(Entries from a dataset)
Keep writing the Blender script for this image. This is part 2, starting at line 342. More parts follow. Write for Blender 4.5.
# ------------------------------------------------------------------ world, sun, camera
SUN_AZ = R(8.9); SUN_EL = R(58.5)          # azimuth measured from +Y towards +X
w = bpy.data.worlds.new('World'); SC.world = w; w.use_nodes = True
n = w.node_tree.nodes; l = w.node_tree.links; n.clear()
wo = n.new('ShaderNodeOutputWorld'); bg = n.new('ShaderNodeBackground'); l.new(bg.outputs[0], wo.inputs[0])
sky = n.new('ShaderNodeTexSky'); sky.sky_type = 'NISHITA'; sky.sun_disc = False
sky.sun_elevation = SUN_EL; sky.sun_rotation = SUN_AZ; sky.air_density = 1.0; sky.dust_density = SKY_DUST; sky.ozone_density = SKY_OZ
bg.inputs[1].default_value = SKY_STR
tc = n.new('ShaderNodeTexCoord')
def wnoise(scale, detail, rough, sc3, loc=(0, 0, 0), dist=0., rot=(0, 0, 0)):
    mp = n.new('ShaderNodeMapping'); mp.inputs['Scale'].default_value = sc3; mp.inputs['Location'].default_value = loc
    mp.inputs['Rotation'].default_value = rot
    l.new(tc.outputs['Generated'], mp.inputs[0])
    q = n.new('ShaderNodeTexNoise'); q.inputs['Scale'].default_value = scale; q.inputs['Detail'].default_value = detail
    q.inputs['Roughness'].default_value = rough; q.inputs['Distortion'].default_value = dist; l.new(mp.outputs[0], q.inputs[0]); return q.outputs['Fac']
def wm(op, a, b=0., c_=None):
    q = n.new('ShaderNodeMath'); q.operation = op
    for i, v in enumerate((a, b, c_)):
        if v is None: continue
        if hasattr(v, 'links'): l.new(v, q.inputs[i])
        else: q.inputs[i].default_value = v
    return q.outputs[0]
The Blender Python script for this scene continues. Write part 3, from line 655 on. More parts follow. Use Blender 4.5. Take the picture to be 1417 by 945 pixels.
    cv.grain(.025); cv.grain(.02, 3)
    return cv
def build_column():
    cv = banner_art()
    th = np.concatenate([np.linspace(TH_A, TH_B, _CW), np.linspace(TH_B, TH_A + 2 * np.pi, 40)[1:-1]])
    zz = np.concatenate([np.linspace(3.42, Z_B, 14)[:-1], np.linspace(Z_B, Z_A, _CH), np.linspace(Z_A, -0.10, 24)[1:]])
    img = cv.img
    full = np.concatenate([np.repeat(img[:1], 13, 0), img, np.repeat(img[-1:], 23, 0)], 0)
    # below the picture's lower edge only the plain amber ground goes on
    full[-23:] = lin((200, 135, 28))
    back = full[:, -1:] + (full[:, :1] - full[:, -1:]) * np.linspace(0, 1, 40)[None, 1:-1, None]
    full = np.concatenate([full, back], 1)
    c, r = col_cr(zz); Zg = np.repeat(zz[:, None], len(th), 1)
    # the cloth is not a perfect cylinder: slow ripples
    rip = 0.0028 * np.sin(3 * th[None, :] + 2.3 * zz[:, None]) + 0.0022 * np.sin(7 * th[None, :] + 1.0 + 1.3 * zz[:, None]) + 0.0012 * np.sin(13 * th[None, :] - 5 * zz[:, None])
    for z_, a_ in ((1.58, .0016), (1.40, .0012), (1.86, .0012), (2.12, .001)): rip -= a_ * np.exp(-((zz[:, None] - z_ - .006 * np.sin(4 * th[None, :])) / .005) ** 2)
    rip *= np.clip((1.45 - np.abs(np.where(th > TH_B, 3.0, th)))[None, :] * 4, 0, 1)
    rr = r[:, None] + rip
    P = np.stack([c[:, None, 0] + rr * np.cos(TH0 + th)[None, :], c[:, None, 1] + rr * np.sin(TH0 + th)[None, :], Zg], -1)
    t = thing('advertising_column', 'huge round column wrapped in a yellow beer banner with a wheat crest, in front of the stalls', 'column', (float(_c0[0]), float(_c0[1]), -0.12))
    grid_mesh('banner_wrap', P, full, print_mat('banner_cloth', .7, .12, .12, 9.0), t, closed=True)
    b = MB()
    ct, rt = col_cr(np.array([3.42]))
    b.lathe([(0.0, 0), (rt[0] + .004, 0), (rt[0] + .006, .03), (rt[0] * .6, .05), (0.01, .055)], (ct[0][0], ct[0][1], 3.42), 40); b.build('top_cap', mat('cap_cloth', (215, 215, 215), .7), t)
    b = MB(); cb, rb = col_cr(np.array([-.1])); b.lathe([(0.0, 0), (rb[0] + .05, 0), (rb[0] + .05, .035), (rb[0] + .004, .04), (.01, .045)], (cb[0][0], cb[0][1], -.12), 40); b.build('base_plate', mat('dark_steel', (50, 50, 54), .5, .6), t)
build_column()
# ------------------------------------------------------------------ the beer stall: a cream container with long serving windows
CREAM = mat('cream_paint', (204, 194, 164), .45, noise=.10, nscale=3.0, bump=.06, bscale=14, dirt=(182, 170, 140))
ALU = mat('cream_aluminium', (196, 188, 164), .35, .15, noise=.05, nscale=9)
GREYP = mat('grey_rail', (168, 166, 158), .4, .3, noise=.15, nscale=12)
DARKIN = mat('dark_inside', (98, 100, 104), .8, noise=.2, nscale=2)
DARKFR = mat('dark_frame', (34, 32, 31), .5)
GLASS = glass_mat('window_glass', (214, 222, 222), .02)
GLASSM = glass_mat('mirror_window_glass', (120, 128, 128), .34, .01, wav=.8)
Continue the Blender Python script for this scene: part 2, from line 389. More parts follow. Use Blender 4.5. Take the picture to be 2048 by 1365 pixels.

### Requirements
In the listing above, find each line with the word "follow" and copy it.

### Solution to this task
Keep writing the Blender script for this image. This is part 2, starting at line 342. More parts follow. Write for Blender 4.5.
The Blender Python script for this scene continues. Write part 3, from line 655 on. More parts follow. Use Blender 4.5. Take the picture to be 1417 by 945 pixels.
Continue the Blender Python script for this scene: part 2, from line 389. More parts follow. Use Blender 4.5. Take the picture to be 2048 by 1365 pixels.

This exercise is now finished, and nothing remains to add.